Em um dos períodos mais tensos da operação, o que se seguiu à ação do juiz que torna público o famoso trecho do grampo telefônico em que Dilma Rousseff envia o “Bessias” para entregar a Lula o termo de posse em seu ministério, Dallagnol combina em um dos chats com procuradores uma nota de apoio a Moro e repassa ao grupo uma sugestão do próprio juiz para o texto. Na mesma época, Moro também recebe um afago e conselho de um interlocutor no Telegram (tudo indica, o procurador Carlos Fernando dos Santos Lima). “O movimento seria nas sombras, como você mesmo disse”, escreve, referindo-se ao convite de Dilma para Lula. “O seu capital junto à população vai proteger durante um tempo. As coisas se transformam muito rápido.”
Na terça 2, Moro (que, por sinal, não faz mais parte da Lava-Jato) ficou sete horas no Congresso respondendo a parlamentares sobre o caso. Repetiu o que tem dito nas últimas semanas: os diálogos divulgados foram fruto de um roubo, podem ter sido editados e, mesmo verdadeiros, não apontam nenhum tipo de desvio.
A cada nova revelação, fica mais difícil sustentar esse discurso. Na sentença em que condenou Lula, o ex-juiz anotou que “não importa quão alto você esteja, a lei ainda está acima de você”. A frase cabe agora perfeitamente em sua situação atual.
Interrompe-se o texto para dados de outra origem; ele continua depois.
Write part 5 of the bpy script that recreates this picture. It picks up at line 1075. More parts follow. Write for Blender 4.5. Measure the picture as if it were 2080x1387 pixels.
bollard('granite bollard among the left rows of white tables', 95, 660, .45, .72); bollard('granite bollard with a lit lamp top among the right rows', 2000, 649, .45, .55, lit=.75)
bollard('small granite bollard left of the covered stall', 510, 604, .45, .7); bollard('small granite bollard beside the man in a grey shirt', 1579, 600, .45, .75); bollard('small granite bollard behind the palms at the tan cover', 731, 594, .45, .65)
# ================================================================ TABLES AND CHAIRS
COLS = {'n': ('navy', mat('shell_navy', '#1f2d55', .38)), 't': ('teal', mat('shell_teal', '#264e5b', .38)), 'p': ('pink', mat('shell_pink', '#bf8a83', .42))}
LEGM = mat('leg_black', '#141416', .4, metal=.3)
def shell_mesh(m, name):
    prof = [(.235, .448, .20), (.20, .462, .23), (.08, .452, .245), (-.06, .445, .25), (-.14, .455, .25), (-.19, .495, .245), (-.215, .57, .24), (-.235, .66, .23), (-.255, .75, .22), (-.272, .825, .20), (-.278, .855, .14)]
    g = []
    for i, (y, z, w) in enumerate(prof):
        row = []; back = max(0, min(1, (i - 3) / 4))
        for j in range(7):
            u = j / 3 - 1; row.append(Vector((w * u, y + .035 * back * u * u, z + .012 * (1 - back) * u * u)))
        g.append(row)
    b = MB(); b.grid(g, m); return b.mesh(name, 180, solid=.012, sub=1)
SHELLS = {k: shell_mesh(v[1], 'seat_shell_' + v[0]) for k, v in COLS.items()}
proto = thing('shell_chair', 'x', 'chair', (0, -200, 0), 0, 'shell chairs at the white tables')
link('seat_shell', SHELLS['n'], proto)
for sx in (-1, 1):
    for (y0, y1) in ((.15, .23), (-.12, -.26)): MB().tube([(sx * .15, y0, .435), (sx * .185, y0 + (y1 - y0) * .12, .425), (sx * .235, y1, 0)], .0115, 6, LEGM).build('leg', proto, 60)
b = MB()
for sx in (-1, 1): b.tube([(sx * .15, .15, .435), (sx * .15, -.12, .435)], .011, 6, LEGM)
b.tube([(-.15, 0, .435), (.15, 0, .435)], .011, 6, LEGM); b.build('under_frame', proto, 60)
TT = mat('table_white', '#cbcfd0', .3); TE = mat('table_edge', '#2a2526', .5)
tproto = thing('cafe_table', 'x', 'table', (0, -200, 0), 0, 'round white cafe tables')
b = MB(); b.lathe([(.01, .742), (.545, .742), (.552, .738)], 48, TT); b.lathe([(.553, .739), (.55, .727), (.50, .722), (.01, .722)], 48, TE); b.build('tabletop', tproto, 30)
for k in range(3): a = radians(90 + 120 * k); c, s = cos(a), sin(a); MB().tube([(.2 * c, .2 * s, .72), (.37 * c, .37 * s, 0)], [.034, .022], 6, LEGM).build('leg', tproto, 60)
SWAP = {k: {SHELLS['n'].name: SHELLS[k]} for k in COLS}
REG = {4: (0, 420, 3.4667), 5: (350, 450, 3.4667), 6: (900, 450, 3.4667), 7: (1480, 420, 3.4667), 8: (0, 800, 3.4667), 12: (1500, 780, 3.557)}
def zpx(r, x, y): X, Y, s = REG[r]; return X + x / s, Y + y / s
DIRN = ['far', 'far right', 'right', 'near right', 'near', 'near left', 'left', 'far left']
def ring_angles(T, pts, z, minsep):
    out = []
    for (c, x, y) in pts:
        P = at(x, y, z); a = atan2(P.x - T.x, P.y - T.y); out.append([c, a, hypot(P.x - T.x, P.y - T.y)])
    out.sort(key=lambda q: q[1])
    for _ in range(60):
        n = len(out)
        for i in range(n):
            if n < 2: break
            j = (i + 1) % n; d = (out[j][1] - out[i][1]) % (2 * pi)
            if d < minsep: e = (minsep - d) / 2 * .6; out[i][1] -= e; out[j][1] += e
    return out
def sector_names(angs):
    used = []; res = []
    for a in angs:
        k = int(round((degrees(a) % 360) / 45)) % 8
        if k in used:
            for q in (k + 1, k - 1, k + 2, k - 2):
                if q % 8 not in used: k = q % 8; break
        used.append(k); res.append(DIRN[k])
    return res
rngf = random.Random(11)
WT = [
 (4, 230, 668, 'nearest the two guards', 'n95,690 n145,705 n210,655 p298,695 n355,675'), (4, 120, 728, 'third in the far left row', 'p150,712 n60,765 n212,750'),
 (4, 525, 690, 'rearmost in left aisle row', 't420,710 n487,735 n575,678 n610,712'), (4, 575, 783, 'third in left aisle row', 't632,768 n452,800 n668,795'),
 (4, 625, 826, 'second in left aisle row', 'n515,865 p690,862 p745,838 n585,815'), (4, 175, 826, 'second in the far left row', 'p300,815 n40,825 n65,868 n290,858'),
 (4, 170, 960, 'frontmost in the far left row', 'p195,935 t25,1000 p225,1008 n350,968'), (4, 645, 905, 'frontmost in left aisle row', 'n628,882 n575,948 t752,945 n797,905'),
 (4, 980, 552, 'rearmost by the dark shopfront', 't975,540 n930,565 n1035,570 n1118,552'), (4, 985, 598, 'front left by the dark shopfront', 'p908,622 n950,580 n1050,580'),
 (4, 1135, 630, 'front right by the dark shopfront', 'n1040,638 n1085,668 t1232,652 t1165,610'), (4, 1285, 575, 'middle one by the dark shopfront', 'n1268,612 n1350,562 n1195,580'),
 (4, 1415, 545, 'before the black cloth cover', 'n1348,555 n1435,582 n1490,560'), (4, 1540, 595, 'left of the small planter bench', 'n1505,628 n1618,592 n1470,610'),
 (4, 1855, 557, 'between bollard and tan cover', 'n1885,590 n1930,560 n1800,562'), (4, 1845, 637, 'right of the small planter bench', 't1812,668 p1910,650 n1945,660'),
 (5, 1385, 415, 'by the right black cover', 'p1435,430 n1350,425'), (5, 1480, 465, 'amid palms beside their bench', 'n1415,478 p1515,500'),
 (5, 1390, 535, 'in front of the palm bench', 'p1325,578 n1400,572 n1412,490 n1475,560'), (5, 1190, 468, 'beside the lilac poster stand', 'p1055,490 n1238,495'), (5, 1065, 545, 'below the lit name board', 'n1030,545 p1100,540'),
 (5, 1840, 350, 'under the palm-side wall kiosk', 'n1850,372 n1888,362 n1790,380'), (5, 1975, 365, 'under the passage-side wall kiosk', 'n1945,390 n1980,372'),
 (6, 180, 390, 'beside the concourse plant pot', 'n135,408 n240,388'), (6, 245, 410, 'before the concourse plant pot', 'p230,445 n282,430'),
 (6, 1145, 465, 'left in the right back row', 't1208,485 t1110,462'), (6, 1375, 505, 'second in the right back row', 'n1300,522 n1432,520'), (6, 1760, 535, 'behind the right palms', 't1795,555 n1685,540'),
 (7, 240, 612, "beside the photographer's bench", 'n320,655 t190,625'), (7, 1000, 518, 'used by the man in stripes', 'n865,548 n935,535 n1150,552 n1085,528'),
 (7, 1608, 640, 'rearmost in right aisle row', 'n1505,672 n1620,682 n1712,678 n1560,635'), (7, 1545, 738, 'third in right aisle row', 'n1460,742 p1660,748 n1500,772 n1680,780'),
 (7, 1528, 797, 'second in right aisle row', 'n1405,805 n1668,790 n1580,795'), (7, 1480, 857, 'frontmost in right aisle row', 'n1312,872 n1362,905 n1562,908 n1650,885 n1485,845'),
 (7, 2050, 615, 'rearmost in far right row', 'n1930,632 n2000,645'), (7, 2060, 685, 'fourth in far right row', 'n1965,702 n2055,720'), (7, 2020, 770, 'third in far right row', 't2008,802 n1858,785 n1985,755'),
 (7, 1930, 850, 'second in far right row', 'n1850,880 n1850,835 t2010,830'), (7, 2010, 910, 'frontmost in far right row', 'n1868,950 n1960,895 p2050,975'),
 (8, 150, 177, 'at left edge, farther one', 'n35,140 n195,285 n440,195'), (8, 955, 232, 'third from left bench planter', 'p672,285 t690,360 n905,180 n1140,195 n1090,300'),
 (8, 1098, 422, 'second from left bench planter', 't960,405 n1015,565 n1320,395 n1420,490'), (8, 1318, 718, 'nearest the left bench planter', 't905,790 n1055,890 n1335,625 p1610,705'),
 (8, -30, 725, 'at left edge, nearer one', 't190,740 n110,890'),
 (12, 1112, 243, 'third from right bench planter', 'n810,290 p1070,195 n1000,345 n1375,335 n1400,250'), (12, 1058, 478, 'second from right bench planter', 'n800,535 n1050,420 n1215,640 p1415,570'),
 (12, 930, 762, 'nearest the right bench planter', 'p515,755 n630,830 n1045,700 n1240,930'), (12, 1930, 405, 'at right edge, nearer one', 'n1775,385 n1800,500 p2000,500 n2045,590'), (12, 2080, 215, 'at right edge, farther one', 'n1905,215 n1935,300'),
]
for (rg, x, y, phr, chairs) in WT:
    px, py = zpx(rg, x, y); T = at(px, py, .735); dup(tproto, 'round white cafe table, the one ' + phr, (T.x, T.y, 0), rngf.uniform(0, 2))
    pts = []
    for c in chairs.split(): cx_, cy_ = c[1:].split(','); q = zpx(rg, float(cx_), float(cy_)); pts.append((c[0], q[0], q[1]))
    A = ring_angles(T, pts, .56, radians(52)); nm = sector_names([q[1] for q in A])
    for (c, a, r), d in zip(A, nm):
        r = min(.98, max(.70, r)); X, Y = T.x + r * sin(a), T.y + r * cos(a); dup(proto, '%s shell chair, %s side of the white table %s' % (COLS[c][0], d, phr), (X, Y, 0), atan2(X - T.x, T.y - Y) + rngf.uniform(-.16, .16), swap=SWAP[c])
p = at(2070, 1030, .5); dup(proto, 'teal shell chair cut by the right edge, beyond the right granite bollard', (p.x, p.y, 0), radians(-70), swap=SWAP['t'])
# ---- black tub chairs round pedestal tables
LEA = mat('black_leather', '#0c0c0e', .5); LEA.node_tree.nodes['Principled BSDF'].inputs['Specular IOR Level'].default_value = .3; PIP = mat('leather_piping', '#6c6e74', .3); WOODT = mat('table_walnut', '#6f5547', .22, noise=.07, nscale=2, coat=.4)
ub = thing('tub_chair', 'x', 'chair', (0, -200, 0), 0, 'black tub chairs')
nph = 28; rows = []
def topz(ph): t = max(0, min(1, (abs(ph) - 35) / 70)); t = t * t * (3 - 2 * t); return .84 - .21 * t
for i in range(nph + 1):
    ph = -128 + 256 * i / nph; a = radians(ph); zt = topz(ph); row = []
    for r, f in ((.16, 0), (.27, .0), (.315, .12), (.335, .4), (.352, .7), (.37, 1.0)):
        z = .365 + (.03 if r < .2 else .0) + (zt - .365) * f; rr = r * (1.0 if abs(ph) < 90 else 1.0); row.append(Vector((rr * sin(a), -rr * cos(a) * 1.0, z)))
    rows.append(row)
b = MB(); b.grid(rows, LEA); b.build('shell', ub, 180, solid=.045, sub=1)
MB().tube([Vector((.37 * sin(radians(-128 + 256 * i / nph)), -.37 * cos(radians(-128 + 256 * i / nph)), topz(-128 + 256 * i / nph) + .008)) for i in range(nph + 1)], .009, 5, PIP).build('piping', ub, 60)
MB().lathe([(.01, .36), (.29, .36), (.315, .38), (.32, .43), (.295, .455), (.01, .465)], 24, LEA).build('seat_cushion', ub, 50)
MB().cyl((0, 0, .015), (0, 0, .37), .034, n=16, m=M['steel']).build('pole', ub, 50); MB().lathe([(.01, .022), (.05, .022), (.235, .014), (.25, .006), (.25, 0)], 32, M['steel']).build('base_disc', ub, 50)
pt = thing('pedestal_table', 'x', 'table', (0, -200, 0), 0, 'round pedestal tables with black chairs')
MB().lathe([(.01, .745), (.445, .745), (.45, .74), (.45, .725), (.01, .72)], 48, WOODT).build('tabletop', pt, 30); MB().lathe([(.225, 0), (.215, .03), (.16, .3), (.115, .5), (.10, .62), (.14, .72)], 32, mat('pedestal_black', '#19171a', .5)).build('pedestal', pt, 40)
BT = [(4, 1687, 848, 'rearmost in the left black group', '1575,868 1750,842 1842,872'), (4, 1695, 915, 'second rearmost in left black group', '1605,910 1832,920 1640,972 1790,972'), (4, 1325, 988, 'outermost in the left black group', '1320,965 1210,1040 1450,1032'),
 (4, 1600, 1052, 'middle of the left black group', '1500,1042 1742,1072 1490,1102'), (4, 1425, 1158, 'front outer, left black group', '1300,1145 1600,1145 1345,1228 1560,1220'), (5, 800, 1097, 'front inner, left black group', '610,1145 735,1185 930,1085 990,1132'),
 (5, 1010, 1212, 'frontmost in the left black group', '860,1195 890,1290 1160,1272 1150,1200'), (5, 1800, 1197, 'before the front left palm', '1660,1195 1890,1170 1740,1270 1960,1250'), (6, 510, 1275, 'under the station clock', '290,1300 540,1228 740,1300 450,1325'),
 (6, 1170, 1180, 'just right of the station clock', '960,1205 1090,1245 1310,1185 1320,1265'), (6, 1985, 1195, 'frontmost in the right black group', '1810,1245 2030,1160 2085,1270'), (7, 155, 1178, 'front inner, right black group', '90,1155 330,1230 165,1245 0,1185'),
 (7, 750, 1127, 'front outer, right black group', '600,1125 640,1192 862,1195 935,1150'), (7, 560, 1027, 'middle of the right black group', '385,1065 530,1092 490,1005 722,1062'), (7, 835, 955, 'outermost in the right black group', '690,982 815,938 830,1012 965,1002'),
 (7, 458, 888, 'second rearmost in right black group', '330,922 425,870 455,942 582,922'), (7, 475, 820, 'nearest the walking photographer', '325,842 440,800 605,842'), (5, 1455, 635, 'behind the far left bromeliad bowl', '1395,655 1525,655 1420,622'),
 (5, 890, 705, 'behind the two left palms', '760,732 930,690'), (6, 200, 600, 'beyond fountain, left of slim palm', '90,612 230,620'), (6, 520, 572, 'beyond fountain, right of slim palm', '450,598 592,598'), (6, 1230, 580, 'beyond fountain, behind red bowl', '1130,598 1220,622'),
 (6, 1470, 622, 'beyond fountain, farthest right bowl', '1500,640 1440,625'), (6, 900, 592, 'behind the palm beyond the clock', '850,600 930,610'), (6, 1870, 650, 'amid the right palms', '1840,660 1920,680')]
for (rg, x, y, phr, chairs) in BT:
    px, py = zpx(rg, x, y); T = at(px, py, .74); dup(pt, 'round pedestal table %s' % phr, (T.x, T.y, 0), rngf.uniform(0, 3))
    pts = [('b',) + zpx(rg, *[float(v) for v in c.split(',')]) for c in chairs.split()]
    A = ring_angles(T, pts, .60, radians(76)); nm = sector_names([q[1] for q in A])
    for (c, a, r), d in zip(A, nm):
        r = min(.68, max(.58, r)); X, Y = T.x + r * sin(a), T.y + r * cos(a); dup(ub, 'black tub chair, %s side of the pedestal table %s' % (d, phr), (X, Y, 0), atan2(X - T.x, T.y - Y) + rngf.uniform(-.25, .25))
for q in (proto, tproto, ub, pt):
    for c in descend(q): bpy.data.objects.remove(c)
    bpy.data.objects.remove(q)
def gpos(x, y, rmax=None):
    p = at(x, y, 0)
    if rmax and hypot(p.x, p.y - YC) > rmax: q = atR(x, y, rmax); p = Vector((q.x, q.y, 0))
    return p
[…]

Levado ao Ministério da Justiça para funcionar como uma espécie de esteio moral da gestão Bolsonaro, ele ainda goza de grande popularidade, mas hoje depende do apoio do presidente para se manter no cargo. Independentemente do seu destino, o caso dos diálogos vazados representa uma oportunidade para que o país discuta os excessos da Justiça e o fortalecimento dos direitos do cidadão. Um país onde as instituições funcionam não precisa de nenhum Super-Homem.